» **SHORT PROBLEM**
Find the word "that" in the listing; pull out each line holding it.

» **DATA LINES**
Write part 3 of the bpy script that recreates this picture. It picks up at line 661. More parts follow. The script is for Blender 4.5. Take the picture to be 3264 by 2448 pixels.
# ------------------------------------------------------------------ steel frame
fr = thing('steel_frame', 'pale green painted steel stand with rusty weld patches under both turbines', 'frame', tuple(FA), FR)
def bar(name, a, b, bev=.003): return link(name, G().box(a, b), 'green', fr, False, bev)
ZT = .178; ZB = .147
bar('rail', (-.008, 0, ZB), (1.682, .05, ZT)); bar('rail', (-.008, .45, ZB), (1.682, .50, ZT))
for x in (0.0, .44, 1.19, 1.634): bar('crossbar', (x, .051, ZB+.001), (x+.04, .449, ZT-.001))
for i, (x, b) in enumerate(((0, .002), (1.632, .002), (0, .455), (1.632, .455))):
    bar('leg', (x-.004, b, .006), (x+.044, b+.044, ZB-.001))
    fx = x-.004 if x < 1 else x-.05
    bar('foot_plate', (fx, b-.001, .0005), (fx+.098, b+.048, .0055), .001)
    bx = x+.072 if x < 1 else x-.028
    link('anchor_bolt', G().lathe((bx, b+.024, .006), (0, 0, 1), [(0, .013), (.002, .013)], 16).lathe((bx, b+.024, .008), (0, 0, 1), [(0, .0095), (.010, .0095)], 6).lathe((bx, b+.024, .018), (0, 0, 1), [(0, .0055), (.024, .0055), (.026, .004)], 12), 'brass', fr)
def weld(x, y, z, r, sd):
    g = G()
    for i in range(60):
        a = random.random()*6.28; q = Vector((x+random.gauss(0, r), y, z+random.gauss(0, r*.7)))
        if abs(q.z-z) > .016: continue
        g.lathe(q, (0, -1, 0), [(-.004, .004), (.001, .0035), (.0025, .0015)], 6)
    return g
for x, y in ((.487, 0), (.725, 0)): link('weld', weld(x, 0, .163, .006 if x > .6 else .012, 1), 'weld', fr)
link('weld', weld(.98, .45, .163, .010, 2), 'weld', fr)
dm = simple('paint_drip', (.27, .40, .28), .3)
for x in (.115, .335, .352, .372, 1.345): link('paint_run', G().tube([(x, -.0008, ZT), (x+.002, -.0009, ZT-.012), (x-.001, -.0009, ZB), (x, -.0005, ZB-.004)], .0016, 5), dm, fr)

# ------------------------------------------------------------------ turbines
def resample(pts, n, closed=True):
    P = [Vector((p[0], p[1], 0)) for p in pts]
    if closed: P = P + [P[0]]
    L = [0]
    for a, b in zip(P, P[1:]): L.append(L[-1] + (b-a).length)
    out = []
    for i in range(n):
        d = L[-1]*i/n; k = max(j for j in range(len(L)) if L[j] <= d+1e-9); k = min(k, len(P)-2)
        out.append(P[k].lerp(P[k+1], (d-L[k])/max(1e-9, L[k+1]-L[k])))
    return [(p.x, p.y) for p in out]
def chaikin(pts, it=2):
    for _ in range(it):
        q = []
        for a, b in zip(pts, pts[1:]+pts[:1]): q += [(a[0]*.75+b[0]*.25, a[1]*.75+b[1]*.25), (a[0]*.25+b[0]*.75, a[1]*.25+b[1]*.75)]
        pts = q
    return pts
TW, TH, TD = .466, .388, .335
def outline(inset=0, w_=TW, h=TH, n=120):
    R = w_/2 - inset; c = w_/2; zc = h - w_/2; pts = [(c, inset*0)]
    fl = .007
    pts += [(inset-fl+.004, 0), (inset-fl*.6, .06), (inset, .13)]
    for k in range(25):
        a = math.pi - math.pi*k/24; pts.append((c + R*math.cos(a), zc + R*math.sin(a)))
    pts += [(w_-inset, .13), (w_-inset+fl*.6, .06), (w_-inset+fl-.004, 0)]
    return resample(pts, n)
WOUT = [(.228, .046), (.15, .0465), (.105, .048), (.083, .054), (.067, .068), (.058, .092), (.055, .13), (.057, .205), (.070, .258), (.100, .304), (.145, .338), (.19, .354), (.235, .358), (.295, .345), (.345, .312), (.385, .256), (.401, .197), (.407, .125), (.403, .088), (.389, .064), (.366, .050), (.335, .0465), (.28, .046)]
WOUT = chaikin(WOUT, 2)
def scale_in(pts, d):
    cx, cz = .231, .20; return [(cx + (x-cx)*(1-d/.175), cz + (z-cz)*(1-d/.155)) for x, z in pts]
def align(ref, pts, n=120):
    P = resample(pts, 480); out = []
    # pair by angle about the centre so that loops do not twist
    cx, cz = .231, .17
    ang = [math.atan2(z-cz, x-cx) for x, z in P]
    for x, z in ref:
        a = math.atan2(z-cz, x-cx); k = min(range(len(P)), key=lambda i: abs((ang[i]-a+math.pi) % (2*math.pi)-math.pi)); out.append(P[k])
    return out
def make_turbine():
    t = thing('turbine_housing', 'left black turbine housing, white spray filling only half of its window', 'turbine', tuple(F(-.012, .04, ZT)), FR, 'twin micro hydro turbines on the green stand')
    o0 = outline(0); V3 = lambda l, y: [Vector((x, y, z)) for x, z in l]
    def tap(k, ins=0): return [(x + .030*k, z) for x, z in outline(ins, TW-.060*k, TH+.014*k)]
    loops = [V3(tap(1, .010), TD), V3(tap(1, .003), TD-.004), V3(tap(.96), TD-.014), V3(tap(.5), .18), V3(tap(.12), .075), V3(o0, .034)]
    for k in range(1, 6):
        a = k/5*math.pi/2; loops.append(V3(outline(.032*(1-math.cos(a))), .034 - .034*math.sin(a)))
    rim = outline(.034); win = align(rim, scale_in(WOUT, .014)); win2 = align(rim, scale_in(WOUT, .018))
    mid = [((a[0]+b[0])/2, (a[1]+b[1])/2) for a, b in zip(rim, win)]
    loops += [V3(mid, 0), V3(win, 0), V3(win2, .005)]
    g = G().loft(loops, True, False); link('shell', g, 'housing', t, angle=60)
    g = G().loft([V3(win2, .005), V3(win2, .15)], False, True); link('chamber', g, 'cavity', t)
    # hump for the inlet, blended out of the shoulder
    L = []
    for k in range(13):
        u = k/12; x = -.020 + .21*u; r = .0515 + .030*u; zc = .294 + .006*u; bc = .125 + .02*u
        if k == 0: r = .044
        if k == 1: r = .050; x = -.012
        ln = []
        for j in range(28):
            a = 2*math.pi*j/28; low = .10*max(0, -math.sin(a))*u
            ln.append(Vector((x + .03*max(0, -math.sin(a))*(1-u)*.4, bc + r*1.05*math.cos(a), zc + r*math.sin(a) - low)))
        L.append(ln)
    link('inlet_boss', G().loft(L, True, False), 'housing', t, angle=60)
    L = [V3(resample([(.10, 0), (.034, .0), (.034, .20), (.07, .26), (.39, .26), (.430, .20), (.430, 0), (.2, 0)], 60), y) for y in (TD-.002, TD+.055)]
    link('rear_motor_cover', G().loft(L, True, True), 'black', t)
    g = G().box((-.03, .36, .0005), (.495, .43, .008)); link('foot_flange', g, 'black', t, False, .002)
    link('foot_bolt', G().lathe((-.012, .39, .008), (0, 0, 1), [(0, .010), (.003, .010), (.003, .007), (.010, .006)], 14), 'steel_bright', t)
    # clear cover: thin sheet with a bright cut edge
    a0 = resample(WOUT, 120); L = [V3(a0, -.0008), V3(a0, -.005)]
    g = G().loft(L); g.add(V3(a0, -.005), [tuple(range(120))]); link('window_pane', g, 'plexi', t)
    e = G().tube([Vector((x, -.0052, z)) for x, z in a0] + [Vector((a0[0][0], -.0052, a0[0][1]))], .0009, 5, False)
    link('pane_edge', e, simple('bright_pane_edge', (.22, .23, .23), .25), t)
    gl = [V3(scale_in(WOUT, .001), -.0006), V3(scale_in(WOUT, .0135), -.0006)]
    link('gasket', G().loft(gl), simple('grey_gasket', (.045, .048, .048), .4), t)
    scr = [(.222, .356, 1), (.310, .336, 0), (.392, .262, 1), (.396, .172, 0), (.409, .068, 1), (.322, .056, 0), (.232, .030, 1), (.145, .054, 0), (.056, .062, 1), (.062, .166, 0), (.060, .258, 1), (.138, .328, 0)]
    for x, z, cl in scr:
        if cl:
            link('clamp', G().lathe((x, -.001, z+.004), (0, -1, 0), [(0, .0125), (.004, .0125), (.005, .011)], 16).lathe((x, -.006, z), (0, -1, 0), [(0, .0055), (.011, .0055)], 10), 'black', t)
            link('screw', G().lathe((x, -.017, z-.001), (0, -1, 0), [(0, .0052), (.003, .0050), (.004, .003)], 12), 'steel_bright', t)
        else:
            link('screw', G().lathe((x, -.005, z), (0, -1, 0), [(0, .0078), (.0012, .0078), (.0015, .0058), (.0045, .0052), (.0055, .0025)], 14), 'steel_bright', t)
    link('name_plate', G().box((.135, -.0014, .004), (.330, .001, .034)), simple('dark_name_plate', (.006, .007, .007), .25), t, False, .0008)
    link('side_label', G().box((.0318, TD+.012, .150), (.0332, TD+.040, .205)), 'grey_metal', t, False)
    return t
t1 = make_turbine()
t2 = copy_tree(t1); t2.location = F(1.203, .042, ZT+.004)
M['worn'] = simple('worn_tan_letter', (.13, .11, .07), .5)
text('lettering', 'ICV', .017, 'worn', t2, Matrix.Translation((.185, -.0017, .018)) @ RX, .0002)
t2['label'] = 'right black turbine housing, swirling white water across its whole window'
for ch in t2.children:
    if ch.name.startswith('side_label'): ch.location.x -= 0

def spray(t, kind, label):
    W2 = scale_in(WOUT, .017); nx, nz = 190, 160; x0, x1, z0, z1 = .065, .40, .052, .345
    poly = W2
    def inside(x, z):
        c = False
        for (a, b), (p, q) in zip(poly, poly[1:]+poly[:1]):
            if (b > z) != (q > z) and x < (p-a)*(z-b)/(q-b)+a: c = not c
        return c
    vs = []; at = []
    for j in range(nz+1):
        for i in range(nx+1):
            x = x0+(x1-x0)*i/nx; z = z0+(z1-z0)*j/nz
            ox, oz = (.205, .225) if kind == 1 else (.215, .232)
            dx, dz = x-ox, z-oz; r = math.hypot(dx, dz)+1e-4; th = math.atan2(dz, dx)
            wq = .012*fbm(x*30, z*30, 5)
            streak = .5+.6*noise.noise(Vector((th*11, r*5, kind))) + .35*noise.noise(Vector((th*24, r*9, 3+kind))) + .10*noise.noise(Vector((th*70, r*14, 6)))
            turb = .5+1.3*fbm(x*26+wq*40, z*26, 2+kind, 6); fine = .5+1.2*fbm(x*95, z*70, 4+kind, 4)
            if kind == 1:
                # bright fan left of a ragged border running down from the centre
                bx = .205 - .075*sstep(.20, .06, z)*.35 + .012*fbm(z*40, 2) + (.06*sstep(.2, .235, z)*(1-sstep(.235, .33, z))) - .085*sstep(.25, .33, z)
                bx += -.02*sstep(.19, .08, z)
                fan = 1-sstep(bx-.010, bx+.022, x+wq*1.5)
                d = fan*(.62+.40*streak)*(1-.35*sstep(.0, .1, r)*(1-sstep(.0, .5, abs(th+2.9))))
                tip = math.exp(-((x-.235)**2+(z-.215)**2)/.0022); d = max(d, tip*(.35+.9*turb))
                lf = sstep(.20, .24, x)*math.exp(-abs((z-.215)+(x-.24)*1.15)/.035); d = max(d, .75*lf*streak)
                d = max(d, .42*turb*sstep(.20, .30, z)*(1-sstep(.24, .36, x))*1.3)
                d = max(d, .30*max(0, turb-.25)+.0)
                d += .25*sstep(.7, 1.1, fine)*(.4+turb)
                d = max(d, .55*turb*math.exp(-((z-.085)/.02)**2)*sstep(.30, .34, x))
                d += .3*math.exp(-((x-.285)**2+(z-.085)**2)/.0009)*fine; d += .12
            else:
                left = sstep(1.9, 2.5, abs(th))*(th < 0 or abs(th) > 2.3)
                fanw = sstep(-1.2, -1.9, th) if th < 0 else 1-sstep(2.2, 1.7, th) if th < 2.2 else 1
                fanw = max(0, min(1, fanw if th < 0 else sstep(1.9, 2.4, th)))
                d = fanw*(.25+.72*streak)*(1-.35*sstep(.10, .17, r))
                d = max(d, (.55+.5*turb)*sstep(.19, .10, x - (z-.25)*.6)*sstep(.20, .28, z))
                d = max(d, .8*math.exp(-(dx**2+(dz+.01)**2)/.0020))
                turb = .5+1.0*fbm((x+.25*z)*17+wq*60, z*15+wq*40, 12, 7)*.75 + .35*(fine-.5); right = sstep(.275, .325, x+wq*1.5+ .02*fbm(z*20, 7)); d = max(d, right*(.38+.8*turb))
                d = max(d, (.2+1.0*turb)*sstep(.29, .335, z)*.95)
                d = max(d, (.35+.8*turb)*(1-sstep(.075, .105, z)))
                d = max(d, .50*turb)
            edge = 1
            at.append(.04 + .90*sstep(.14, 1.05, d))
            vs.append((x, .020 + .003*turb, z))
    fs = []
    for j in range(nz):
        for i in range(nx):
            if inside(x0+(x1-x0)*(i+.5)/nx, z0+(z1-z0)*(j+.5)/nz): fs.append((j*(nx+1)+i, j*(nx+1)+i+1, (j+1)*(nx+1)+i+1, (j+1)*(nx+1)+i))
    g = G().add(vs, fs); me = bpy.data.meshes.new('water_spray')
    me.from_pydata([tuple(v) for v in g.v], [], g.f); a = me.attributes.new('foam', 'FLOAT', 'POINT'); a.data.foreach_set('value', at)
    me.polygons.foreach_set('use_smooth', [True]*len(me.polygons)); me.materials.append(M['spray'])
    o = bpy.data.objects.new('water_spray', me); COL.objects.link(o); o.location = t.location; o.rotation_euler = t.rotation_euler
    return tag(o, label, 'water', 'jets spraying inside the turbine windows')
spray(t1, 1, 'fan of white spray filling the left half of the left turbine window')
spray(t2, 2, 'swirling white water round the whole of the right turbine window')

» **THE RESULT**
Write part 3 of the bpy script that recreates this picture. It picks up at line 661. More parts follow. The script is for Blender 4.5. Take the picture to be 3264 by 2448 pixels.
    # pair by angle about the centre so that loops do not twist